| The request |
Copy the data exactly as it appears, and do not include any pictures.

| Source data |
BEGIN
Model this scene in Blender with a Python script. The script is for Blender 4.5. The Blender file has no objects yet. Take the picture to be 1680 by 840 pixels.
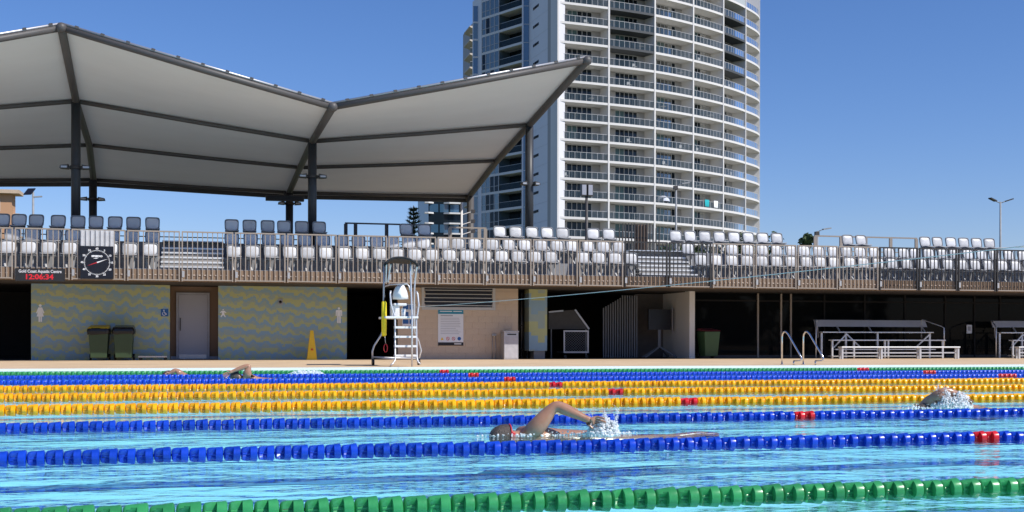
import bpy, bmesh, math, random
from mathutils import Vector, Matrix
random.seed(7)
R_ = math.radians
sc = bpy.context.scene
COL = sc.collection

# ------------------------------------------------------------------ camera
TH = R_(14.0); FPX = 1955.0; CAMH = 0.715
cam_d = bpy.data.cameras.new("camera")
cam = bpy.data.objects.new("camera", cam_d); COL.objects.link(cam)
cam.matrix_world = (Matrix.Translation((0, 0, CAMH)) @ Matrix.Rotation(-TH, 4, 'Z')
                    @ Matrix.Rotation(math.pi / 2, 4, 'X') @ Matrix.Rotation(0.00157, 4, 'Z'))
cam_d.sensor_width = 36; cam_d.lens = 36 * FPX / 1680
cam_d.shift_y = (555.6 - 420) / 1680
cam_d.clip_start = 0.1; cam_d.clip_end = 6000
sc.camera = cam

# ------------------------------------------------------------------ light
SUN_EL, SUN_AZ = R_(45.5), R_(135)          # azimuth clockwise from +Y (away from the camera side)
w = bpy.data.worlds.new("World"); sc.world = w; w.use_nodes = True
wt = w.node_tree; wt.nodes.clear()
wo = wt.nodes.new("ShaderNodeOutputWorld"); bg = wt.nodes.new("ShaderNodeBackground")
sky = wt.nodes.new("ShaderNodeTexSky"); sky.sky_type = 'NISHITA'; sky.sun_disc = False
sky.sun_elevation = SUN_EL; sky.sun_rotation = SUN_AZ
sky.air_density = 1.0; sky.dust_density = 0.3; sky.ozone_density = 5.0
bg.inputs[1].default_value = 0.125
hs = wt.nodes.new('ShaderNodeHueSaturation'); hs.inputs['Saturation'].default_value = 1.15; wt.links.new(sky.outputs[0], hs.inputs['Color']); 
wb = wt.nodes.new('ShaderNodeMix'); wb.data_type = 'RGBA'; wb.blend_type = 'MULTIPLY'; wb.inputs[0].default_value = 1; wb.inputs[7].default_value = (.87, .84, 1.02, 1)
wt.links.new(hs.outputs[0], wb.inputs[6]); wt.links.new(wb.outputs[2], bg.inputs[0]); wt.links.new(bg.outputs[0], wo.inputs[0])
sl = bpy.data.lights.new("sun", 'SUN'); sl.energy = 4.9; sl.angle = R_(0.53); sl.color = (1.0, 0.96, 0.9)
so = bpy.data.objects.new("sun", sl); COL.objects.link(so)
sdir = Vector((math.sin(SUN_AZ) * math.cos(SUN_EL), math.cos(SUN_AZ) * math.cos(SUN_EL), math.sin(SUN_EL)))
so.rotation_euler = sdir.to_track_quat('Z', 'Y').to_euler(); so.location = (20, -30, 60)
sc.view_settings.view_transform = 'Standard'; sc.view_settings.look = 'None'
sc.view_settings.exposure = 0.0; sc.view_settings.gamma = 1.0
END
| The result |
Model this scene in Blender with a Python script. The script is for Blender 4.5. The Blender file has no objects yet. Take the picture to be 1680 by 840 pixels.
import bpy, bmesh, math, random
from mathutils import Vector, Matrix
random.seed(7)
R_ = math.radians
sc = bpy.context.scene
COL = sc.collection

# ------------------------------------------------------------------ camera
TH = R_(14.0); FPX = 1955.0; CAMH = 0.715
cam_d = bpy.data.cameras.new("camera")
cam = bpy.data.objects.new("camera", cam_d); COL.objects.link(cam)
cam.matrix_world = (Matrix.Translation((0, 0, CAMH)) @ Matrix.Rotation(-TH, 4, 'Z')
                    @ Matrix.Rotation(math.pi / 2, 4, 'X') @ Matrix.Rotation(0.00157, 4, 'Z'))
cam_d.sensor_width = 36; cam_d.lens = 36 * FPX / 1680
cam_d.shift_y = (555.6 - 420) / 1680
cam_d.clip_start = 0.1; cam_d.clip_end = 6000
sc.camera = cam

# ------------------------------------------------------------------ light
SUN_EL, SUN_AZ = R_(45.5), R_(135)          # azimuth clockwise from +Y (away from the camera side)
w = bpy.data.worlds.new("World"); sc.world = w; w.use_nodes = True
wt = w.node_tree; wt.nodes.clear()
wo = wt.nodes.new("ShaderNodeOutputWorld"); bg = wt.nodes.new("ShaderNodeBackground")
sky = wt.nodes.new("ShaderNodeTexSky"); sky.sky_type = 'NISHITA'; sky.sun_disc = False
sky.sun_elevation = SUN_EL; sky.sun_rotation = SUN_AZ
sky.air_density = 1.0; sky.dust_density = 0.3; sky.ozone_density = 5.0
bg.inputs[1].default_value = 0.125
hs = wt.nodes.new('ShaderNodeHueSaturation'); hs.inputs['Saturation'].default_value = 1.15; wt.links.new(sky.outputs[0], hs.inputs['Color']); 
wb = wt.nodes.new('ShaderNodeMix'); wb.data_type = 'RGBA'; wb.blend_type = 'MULTIPLY'; wb.inputs[0].default_value = 1; wb.inputs[7].default_value = (.87, .84, 1.02, 1)
wt.links.new(hs.outputs[0], wb.inputs[6]); wt.links.new(wb.outputs[2], bg.inputs[0]); wt.links.new(bg.outputs[0], wo.inputs[0])
sl = bpy.data.lights.new("sun", 'SUN'); sl.energy = 4.9; sl.angle = R_(0.53); sl.color = (1.0, 0.96, 0.9)
so = bpy.data.objects.new("sun", sl); COL.objects.link(so)
sdir = Vector((math.sin(SUN_AZ) * math.cos(SUN_EL), math.cos(SUN_AZ) * math.cos(SUN_EL), math.sin(SUN_EL)))
so.rotation_euler = sdir.to_track_quat('Z', 'Y').to_euler(); so.location = (20, -30, 60)
sc.view_settings.view_transform = 'Standard'; sc.view_settings.look = 'None'
sc.view_settings.exposure = 0.0; sc.view_settings.gamma = 1.0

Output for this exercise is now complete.